The current architecture of flight control was designed to manage a relatively small number of vehicles operating along rigid corridors, moving between designated zones, under constant oversight. That system does not—and cannot—scale to accommodate thousands of asynchronous, semi-autonomous aircraft launching from parking garages, corporate rooftops, and residential lawns. There is no air map for that world. There is no authority prepared to orchestrate it. And there is certainly no public consensus about who should be allowed to participate in it.

In theory, this is where artificial intelligence steps in—not as a feature of the aircraft, but as the only imaginable operator of the sky itself. Without an omniscient, real-time system capable of interpreting position, speed, intent, and emergency response across a dense mesh of unpredictable actors, the network fails before it’s built. Human air traffic control can’t scale to this density. Political oversight can’t react at this speed. If the skies are going to open, they will only stay open under the careful, invisible pressure of software that doesn’t blink.

And if that sounds improbable—entrusting your morning commute to a machine intelligence monitoring five thousand other vehicles, three dozen weather fronts, and a rogue Amazon drone—it is. But it’s less improbable than any human alternative. As Sherlock Holmes was known to say, “When you have eliminated all which is impossible, then whatever remains, however improbable, must be the truth.”
—Arthur Conan Doyle, The Case-Book of Sherlock Holmes

There are architectural consequences to a shift like this. A flying car isn’t just a mode of transport—it’s a zoning problem. What does an eVTOL landing site look like in Midtown Manhattan? In Paris? In Hong Kong, Shenzhen, Singapore? These are not helipads. They are multi-use nodes that must accommodate charging infrastructure, enforce restricted access, and conform to local building codes, liability protocols, and decibel thresholds. Every landing becomes an event—electrical, legal, acoustic, social.

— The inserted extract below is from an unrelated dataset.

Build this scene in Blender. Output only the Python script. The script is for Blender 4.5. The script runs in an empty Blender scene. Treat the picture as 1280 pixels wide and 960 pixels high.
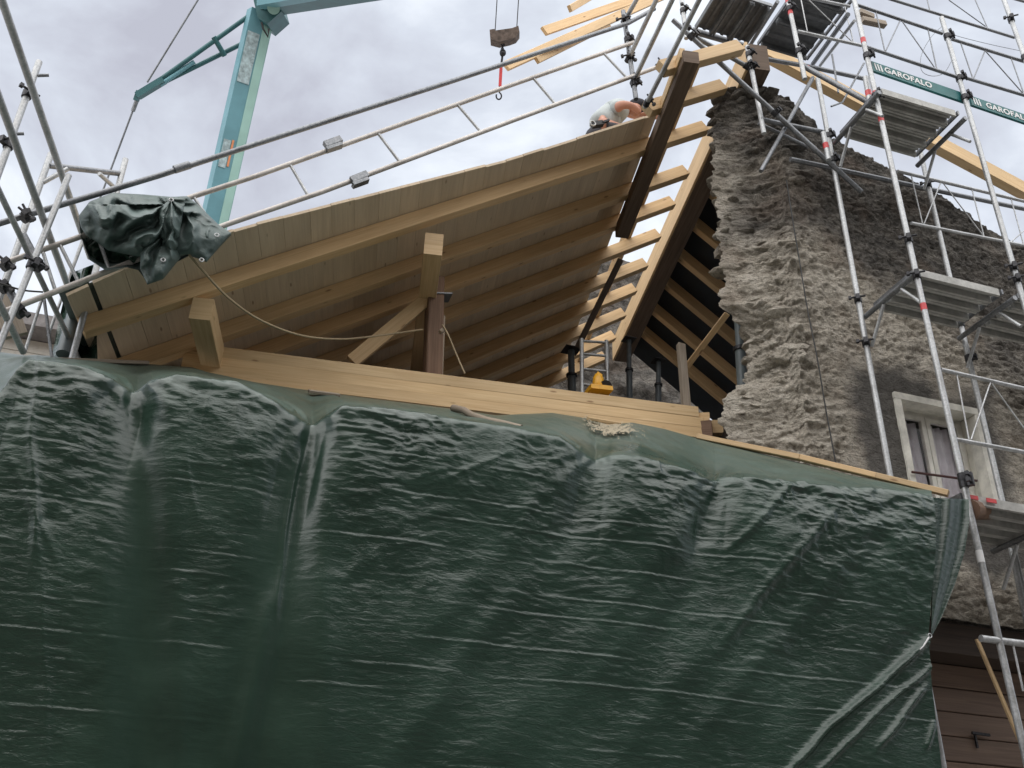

And still, the question of the last mile remains. You can descend onto the roof of a high-rise, but unless the rest of your route has been accounted for—elevators, access points, security gates, weatherproof corridors—you haven’t solved the commute. You’ve just shortened it and added new points of failure.

Complicating this further is the existing aerial ecosystem. The drones are already here. Not the military kind, but the consumer kind—the ones flown by teenagers filming skate videos, amateur delivery pilots, and real estate agents trying to capture sunsets over developments that will never be finished. Their presence is constant, unregulated, and invisible to most airspace managers. Multiply that behavior by a few million and you begin to see the friction that awaits any serious commuter network.

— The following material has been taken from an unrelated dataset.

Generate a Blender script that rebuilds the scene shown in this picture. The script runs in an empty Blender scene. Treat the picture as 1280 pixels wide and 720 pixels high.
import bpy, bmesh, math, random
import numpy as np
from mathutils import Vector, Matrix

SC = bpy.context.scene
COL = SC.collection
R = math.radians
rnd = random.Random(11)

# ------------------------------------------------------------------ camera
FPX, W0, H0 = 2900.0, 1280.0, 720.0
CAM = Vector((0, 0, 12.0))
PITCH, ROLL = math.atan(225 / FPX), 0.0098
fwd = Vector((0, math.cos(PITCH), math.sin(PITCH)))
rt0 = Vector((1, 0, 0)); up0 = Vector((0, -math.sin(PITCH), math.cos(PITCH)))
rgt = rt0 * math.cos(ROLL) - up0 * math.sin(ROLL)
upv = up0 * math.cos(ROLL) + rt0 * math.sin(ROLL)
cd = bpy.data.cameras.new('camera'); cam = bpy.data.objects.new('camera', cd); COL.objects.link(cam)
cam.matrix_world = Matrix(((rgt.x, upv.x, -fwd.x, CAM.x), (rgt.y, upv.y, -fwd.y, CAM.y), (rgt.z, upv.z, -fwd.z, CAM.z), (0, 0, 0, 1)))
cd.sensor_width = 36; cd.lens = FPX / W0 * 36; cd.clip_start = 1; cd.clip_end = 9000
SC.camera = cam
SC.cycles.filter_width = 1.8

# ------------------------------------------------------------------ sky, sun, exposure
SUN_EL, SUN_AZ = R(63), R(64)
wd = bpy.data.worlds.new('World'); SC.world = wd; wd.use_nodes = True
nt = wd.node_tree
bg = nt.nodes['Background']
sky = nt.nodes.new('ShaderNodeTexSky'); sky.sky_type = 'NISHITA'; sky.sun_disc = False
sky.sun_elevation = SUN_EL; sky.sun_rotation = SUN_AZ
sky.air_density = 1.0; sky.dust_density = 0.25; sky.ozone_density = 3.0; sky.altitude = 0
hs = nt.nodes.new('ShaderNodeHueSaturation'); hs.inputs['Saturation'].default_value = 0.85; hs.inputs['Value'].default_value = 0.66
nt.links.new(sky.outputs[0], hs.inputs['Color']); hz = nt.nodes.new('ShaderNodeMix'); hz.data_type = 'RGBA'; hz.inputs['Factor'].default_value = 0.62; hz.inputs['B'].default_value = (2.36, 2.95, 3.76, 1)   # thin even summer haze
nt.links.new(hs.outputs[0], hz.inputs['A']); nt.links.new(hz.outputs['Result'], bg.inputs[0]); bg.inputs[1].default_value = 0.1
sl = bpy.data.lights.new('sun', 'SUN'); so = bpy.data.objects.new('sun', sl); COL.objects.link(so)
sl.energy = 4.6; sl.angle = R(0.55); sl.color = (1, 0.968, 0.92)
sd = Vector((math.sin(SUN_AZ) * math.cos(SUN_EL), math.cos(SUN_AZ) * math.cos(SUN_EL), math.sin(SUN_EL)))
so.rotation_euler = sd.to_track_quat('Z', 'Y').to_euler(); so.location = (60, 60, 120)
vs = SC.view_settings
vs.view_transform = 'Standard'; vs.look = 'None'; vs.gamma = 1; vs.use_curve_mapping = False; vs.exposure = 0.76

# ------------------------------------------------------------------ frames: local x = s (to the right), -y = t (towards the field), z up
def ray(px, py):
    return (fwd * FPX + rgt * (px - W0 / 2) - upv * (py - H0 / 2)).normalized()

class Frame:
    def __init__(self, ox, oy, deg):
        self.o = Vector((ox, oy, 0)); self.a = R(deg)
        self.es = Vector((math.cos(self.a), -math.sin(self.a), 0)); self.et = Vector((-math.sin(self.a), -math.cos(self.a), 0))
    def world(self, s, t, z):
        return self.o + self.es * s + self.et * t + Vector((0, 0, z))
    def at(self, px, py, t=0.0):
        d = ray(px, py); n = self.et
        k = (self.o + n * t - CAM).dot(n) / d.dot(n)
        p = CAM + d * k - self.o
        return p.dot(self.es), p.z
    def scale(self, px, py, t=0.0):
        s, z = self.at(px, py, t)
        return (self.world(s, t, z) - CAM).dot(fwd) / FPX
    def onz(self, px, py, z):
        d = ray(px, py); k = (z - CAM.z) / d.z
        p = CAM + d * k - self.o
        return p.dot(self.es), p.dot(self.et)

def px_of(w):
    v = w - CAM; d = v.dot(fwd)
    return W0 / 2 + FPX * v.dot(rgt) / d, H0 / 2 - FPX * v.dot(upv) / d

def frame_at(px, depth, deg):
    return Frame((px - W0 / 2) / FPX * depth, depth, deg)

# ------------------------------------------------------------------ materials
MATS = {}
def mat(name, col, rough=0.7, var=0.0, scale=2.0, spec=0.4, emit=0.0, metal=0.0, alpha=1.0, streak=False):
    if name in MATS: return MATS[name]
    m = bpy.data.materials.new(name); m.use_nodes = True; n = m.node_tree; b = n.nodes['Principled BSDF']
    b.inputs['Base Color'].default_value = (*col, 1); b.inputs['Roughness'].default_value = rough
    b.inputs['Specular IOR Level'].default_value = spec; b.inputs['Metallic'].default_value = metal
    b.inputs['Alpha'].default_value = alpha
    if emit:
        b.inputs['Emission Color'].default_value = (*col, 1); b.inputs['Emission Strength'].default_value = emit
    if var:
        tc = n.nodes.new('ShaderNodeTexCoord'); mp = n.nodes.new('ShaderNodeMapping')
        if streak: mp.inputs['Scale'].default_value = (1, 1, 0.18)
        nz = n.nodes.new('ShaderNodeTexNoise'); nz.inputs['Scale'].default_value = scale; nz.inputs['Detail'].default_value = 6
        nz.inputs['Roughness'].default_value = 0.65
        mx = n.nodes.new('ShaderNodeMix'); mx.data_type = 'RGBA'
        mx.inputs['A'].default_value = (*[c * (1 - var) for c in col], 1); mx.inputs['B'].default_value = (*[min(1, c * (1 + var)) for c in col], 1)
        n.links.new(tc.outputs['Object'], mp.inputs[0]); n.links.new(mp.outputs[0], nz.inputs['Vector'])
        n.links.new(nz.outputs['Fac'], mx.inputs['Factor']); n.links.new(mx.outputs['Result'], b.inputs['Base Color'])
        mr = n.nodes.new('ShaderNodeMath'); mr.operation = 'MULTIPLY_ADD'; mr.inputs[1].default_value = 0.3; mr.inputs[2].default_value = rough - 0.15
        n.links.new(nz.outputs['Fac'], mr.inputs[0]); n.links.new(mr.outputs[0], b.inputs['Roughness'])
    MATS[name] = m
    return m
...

And then there are the birds.

Sure, there’s the half-serious meme about birds not being real—but literally. The organic, ungovernable population of migratory wildlife that will never read an air traffic bulletin or install a firmware update could derail the whole system. A single Canadian goose can disable a commercial jet engine. That’s not folklore; it’s baseline reality. Now imagine a lightweight, battery-powered commuter craft intersecting a flock of disoriented crows over a suburb where no one agreed to any of this.

We’re building an aerial infrastructure atop an environment that still doesn’t know how to distinguish between a multimillion-dollar aircraft and a confused pigeon.

It’s not that the future is impossible. It’s that the air is already occupied.

Filed from a grounded airstrip once reserved for Cold War bombers, now leased to a VC-backed startup beta-testing hoverboards for dogs.